Friday, February 19, 2016

Universal Single Payer Healthcare is Possible


And it is easily affordable if you take off your Pentagon colored spectacles and seriously look at how much money is wasted on our Imperial war machine.
Much of our tax money, on both the federal and state levels, is funneled toward activities that are literally killing people. Instead of dismissing "health care for all" as an appealing-but-unachievable dream, we need to talk about how we can shift our overall funding priorities from a framework of death and destruction to one of life and healing.

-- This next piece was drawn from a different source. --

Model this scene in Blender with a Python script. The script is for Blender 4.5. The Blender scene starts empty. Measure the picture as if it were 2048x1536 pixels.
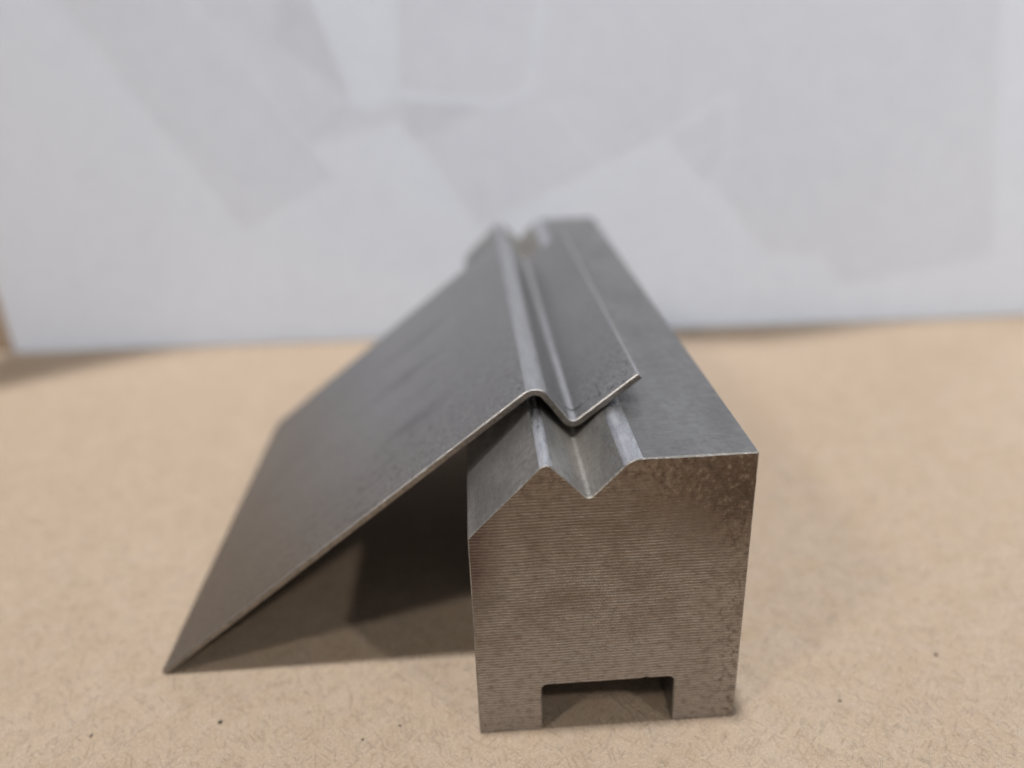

In mid-February, the Obama administration released its 2017 budget proposal, in which almost $623 billion is allocated to the Pentagon and related spending. The Pentagon alone snags $583 billion, receiving a $2 billion raise over last year, according to a National Priorities Project analysis.

Less than 2 percent of Pentagon funds would go toward "fighting ISIS." (The idea that ISIS can be effectively "fought" is, of course, a highly problematic prospect - but even if you think it can, that's not where your taxes are flowing.)

Plus, the 2017 budget proposal includes a $59 billion Pentagon slush fund, which allows the military to break congressionally set caps on its spending over the course of the year.

These aren't new developments: The Pentagon has long eaten up the majority of our federal discretionary budget - and those funds don't even include treatment for the veterans whose lives have been harmed by this system.

Of course, all this Pentagon money isn't simply sitting idly in government coffers. According to a 2015 Physicians for Social Responsibility report, the "global war on terror" has left 1.3 million dead in Iraq, Pakistan and Afghanistan alone - and that's a conservative estimate.

Beyond Pentagon funding, the administration's 2017 budget calls for $19 billion for nuclear weapons and related expenses. In fact, President Obama recently proposed launching a vast nuclear "modernization" process, which would expand the US's arsenal, spending $1 trillion over 30 years. According to an analysis by Stephen Kinzer at The Boston Globe, the proposal would include the development and purchase of "1,000 new missiles with adjustable nuclear capacity, 100 new long-range bombers, and a new fleet of nuclear-armed submarines." Kinzer cites former Secretary of Defense William Perry, who warns that if the expansion plan goes through, international disputes would be "more likely to erupt in nuclear conflict than during the Cold War."
Our military can kill those others 50 ways before Sunday. But those of us being protected by our military better not get sick, or hungry or have trouble with our water systems, there just ain't no money to pay for those problems.